The Journal of the Board of Arts and Manufactures for Upper Canada, July 1867
M. Ch. Guerin called the attention of the French Academy to a new method of obtaining, by a cold process, a silicate completely insoluble which can be applied either as an external coating, as in the case of glass or iron, or made to penetrate through the interior of the substance, as for the preservation of wood and other vegetable matters. The process is very simple: a thin coating of slaked lime made into a paste with water, or whitewash, is laid on the object to be silicatized, and when this has been allowed to dry, silicate of potash is applied over the coating; the effect, it is asserted, being that all the portions touched by the solution of potash become completely insoluble, and of very great adherence. In order to obtain an insoluble silicate in the interior of a substance, all that is necessary is to impregnate it by immersing it in whitewash, or lime water, and when it is dry to steep it in a solution of the silicate of potash.

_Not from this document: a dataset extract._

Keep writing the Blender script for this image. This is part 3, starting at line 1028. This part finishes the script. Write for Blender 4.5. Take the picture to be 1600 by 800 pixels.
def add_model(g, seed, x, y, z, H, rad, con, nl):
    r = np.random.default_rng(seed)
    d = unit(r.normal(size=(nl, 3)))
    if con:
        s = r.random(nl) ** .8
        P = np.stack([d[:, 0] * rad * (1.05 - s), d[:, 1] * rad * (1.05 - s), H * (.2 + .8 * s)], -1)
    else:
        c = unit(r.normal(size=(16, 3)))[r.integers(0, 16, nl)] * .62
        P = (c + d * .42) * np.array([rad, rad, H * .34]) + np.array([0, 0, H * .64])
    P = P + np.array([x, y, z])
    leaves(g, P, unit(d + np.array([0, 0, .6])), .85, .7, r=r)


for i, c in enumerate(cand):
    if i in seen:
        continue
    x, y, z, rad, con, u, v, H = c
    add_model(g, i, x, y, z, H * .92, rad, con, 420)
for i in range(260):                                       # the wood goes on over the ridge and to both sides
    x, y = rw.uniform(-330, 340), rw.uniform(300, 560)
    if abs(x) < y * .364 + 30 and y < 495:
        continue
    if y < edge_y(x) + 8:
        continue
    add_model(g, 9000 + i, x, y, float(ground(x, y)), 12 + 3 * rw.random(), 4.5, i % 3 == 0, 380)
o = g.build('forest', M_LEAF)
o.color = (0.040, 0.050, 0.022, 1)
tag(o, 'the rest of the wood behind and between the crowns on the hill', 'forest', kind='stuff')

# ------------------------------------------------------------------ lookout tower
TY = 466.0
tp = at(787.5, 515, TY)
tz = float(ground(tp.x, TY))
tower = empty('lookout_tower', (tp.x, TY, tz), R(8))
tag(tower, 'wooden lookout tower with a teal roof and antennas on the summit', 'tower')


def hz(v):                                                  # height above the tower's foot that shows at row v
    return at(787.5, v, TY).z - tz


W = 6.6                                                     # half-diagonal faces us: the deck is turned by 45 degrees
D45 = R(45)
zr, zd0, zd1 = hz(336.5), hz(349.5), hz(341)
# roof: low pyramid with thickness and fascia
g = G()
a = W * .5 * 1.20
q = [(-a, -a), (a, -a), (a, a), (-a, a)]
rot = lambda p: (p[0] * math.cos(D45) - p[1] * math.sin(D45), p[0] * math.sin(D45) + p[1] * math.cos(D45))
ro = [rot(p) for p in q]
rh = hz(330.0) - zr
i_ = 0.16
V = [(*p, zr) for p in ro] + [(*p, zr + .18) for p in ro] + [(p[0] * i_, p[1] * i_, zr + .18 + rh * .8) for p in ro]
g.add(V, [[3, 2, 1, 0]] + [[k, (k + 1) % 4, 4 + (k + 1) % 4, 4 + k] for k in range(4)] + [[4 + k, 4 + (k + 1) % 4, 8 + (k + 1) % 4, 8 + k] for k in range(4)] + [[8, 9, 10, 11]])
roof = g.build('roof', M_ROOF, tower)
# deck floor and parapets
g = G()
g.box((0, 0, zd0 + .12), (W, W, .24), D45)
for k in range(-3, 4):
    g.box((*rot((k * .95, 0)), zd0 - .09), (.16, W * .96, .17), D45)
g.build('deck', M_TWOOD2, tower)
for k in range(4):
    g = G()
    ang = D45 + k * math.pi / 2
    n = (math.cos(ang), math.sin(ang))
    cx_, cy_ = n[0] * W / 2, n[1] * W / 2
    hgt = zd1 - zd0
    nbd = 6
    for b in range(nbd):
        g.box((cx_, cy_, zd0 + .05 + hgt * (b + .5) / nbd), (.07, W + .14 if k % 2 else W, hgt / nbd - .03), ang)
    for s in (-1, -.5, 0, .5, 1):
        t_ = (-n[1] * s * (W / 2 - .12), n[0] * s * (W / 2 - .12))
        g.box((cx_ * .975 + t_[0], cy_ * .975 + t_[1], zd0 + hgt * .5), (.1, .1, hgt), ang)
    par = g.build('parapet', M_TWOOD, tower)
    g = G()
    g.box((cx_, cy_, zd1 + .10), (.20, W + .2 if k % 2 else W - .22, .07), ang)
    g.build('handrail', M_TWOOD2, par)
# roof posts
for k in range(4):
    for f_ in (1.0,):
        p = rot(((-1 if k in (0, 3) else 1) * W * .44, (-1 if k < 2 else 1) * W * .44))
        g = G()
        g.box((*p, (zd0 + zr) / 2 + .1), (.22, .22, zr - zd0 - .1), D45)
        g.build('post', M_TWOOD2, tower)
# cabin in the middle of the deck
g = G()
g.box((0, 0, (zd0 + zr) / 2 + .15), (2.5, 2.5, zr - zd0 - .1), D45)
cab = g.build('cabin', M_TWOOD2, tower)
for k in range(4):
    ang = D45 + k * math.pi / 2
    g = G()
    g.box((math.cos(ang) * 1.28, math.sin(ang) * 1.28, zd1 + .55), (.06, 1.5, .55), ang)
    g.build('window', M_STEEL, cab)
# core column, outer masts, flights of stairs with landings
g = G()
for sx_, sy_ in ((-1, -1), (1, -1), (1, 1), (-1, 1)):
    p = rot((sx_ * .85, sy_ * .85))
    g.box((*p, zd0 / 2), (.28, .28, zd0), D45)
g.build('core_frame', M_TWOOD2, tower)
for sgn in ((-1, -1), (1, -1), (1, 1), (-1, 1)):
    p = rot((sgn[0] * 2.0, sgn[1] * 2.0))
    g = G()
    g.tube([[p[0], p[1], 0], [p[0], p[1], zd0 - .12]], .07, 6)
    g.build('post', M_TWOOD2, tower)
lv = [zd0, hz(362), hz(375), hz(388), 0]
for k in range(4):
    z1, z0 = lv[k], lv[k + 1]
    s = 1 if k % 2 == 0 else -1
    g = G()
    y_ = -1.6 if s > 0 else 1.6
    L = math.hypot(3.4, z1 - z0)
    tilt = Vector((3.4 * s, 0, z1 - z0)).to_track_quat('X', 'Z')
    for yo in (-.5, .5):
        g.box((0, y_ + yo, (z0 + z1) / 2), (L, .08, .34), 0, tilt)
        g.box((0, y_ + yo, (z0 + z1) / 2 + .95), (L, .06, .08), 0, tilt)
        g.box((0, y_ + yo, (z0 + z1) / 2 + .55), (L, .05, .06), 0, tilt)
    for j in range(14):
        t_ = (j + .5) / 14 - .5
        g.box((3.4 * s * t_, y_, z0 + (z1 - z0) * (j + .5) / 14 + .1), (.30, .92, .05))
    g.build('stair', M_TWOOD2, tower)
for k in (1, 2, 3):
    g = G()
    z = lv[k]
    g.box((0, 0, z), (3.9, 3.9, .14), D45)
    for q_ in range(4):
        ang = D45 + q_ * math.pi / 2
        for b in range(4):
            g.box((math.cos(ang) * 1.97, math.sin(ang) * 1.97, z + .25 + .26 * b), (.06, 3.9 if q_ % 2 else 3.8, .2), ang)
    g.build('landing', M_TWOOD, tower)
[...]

By this means it is proposed to prevent the decomposition of vegetable substances by petrifying them; also to protect porous building stones and bricks against air and damp; iron, by a coating of paper, pulp or other finely-divided woody matter, mixed with slaked lime.
Again, letters, characters, or any other device can be traced with the silicate on any surface spread with lime, and those portions touched by the silicate will alone adhere and become insoluble. Or, if they be traced with a solution of gum arabic, and the whole be washed over with the silicate, the parts protected by the gum can be washed off, the rest remaining in relief, as the letters etc., do in the first place.
The process sems to be substantially the same as the English process, known as Ransome’s.